Terus berjalan melewati Gramedia. Sarinah. Menyeberang. Dan menemukan
sebuah masjid kehijauan bernama masjid Agung Jami' Malang. Masjid yang
pada awalnya bukan bagian dari alun-alun ini. Ada banyak pesepeda di
depan masjid. Hari Minggu, sepeda baru terlihat. Di hari biasa, sepeda
dikurung bahkan dirantai. Sungguh mengerikan nasib sepeda di negara ini.
Alun-alun begitu ramai
dengan anak kecil yang mengayuh BMXnya. Skateboard ada di kaki. Para
manula yang tengah melakukan senam kecil. Anak-anak yang berkeliaran
sendiri, dengan teman, atau keluarganya. Para orang tua yang melepas
lelah sehabis bersepeda. Mereka yang sedang berolahraga atau jogging.

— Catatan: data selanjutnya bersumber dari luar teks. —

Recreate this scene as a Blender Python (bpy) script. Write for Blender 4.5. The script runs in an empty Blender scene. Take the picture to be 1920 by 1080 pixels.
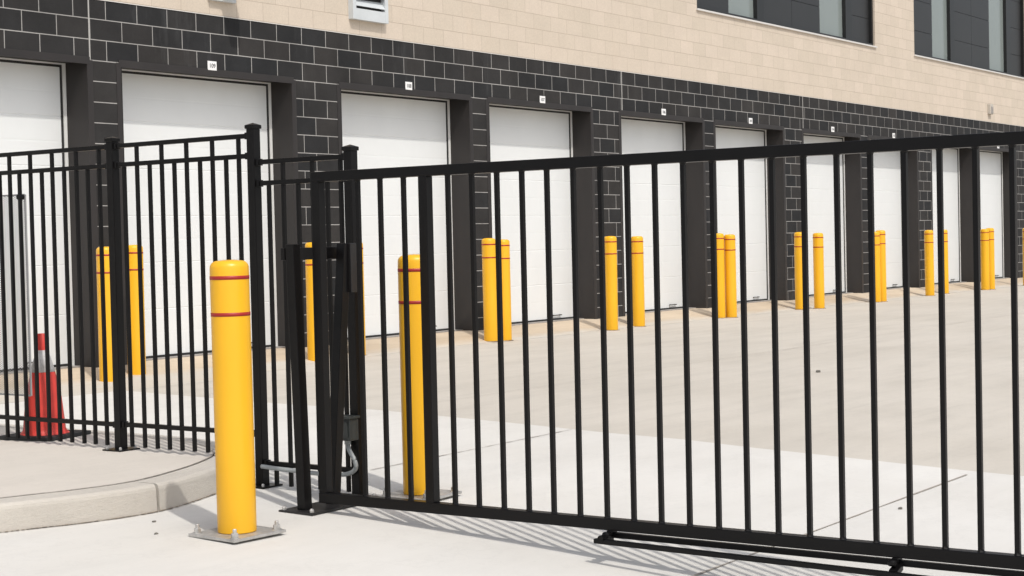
import bpy, bmesh, math, random
from mathutils import Vector, Matrix
random.seed(7)
S = bpy.context.scene
C = S.collection

# ---------------------------------------------------------------- camera, sky, sun
cam_d = bpy.data.cameras.new("camera"); cam = bpy.data.objects.new("camera", cam_d); C.objects.link(cam)
cam_d.sensor_width = 36.0; cam_d.lens = 3089.0/1920*36
cam_d.clip_start = 0.05; cam_d.clip_end = 500
RX = Vector((0.57391985, -0.81858513, -0.02311662))
UP = Vector((0.03628381, -0.00278201, 0.99933765))
BK = Vector((-0.81810726, -0.57437848, 0.02810474))
m = Matrix.Identity(4)
for i in range(3):
    m[i][0] = RX[i]; m[i][1] = UP[i]; m[i][2] = BK[i]; m[i][3] = (0, 0, 1.25)[i]
cam.matrix_world = m
S.camera = cam
sun_dir = Vector((-.32, -.64, 1.0)).normalized()        # towards the sun
W = bpy.data.worlds.new("World"); S.world = W; W.use_nodes = True
nt = W.node_tree; nt.nodes.clear()
sky = nt.nodes.new('ShaderNodeTexSky'); sky.sky_type = 'NISHITA'; sky.sun_disc = False
sky.sun_elevation = math.asin(sun_dir.z); sky.sun_rotation = math.atan2(sun_dir.x, sun_dir.y)
sky.dust_density = 3.0; sky.air_density = 1.0; sky.ozone_density = 1.0
bg = nt.nodes.new('ShaderNodeBackground'); bg.inputs[1].default_value = 0.15
ow = nt.nodes.new('ShaderNodeOutputWorld')
hs = nt.nodes.new('ShaderNodeHueSaturation'); hs.inputs['Saturation'].default_value = .5
nt.links.new(sky.outputs[0], hs.inputs['Color']); nt.links.new(hs.outputs[0], bg.inputs[0]); nt.links.new(bg.outputs[0], ow.inputs[0])
sd = bpy.data.lights.new("sun", 'SUN'); sd.energy = 2.1; sd.angle = math.radians(0.9); sd.color = (1.0, 0.96, 0.90)
so = bpy.data.objects.new("sun", sd); C.objects.link(so); so.rotation_euler = sun_dir.to_track_quat('Z', 'Y').to_euler()
so.location = (-10, -20, 30)
S.view_settings.view_transform = 'Standard'; S.view_settings.look = 'None'
S.view_settings.exposure = 0.14; S.view_settings.gamma = 1.0
S.render.resolution_x = 1024; S.render.resolution_y = 576

# ---------------------------------------------------------------- materials
def mat(name, col, rough=.6, metal=0.0, spec=.5, coat=0):
    M = bpy.data.materials.new(name); M.use_nodes = True
    b = M.node_tree.nodes['Principled BSDF']
    b.inputs['Base Color'].default_value = (*col, 1); b.inputs['Roughness'].default_value = rough
    b.inputs['Metallic'].default_value = metal; b.inputs['Specular IOR Level'].default_value = spec
    b.inputs['Coat Weight'].default_value = coat
    return M
def nodes(M): return M.node_tree.nodes, M.node_tree.links, M.node_tree.nodes['Principled BSDF']
def coord(M, scale=(1, 1, 1), loc=(0, 0, 0), kind='Object'):
    n, l, b = nodes(M)
    tc = n.new('ShaderNodeTexCoord'); mp = n.new('ShaderNodeMapping')
    mp.inputs['Scale'].default_value = scale; mp.inputs['Location'].default_value = loc
    l.new(tc.outputs[kind], mp.inputs[0]); return mp.outputs[0]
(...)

Seorang tua yang sedang membaca koran. Para penjaja makanan. Petugas
perempuan yang mengingatkan salah seorang perokok untuk tidak merokok di
tempat ini dan disuruh pindah ke area khusus. Mereka juga memberi
arahan kepada pengguna sepeda baru untuk memarkirkan sepedanya di tempat
yang ditunjuk. Ada anak-anak balita yang digendong orang tuanya. Sedang
bermain ayunan. Para remaja yang jumlahnya membludak. Sejauh mata
memandang, kebanyakan yang terlihat adalah para pengguna jilbab. Dan
burung-burung dara yang terbang sesuka hati mereka tak bisa dibunuh atau
ditangkap. Aku masih merasa ngantuk.
Pada akhirnya aku mencari sebuah kursi dan mulai membaca kembali Merebut Ruang Kota. Tak
ada pembaca buku di sini. Dan tentunya, tak ada wajah-wajah yang enak
dipandang seperti yang diutarakan oleh John C. Dyke, 'semua orang
pribumi menampilkan pemandangan indah'. Hal semacam itu, tak banyak ada
di sekitar kawasan ini.
Hal yang paling
melegakan di tempat ini adalah keberadaan toilet. Pohon-pohon-pohin
beringin yang sangat besar dan lebih mudah dikenali dari para yang
lainnya. Di depan tempatku duduk sekarang, seorang ayah membukakan
makanan untuk kedepannya putrinya. Makanan itu berlogo KFC. Makanan
orang Malang. Makan kebanyakan orang Indonesia perkotaan. Makanan yang
menjadi ciri khas pola berpikir kita. Makanan kesukaan adalah kebiasaan
hidup kita sehari-hari.
Angin bertiup. Udara
menjadi cukup segar. Aku ingin mencari tempat makan yang biasa. Tak
perlu bergaya modern dan terkesan Eropa dan keren. Aku tak butuh hal
semacam itu. Kemudian, aku akan berjalan menuju alun-alun Bundar.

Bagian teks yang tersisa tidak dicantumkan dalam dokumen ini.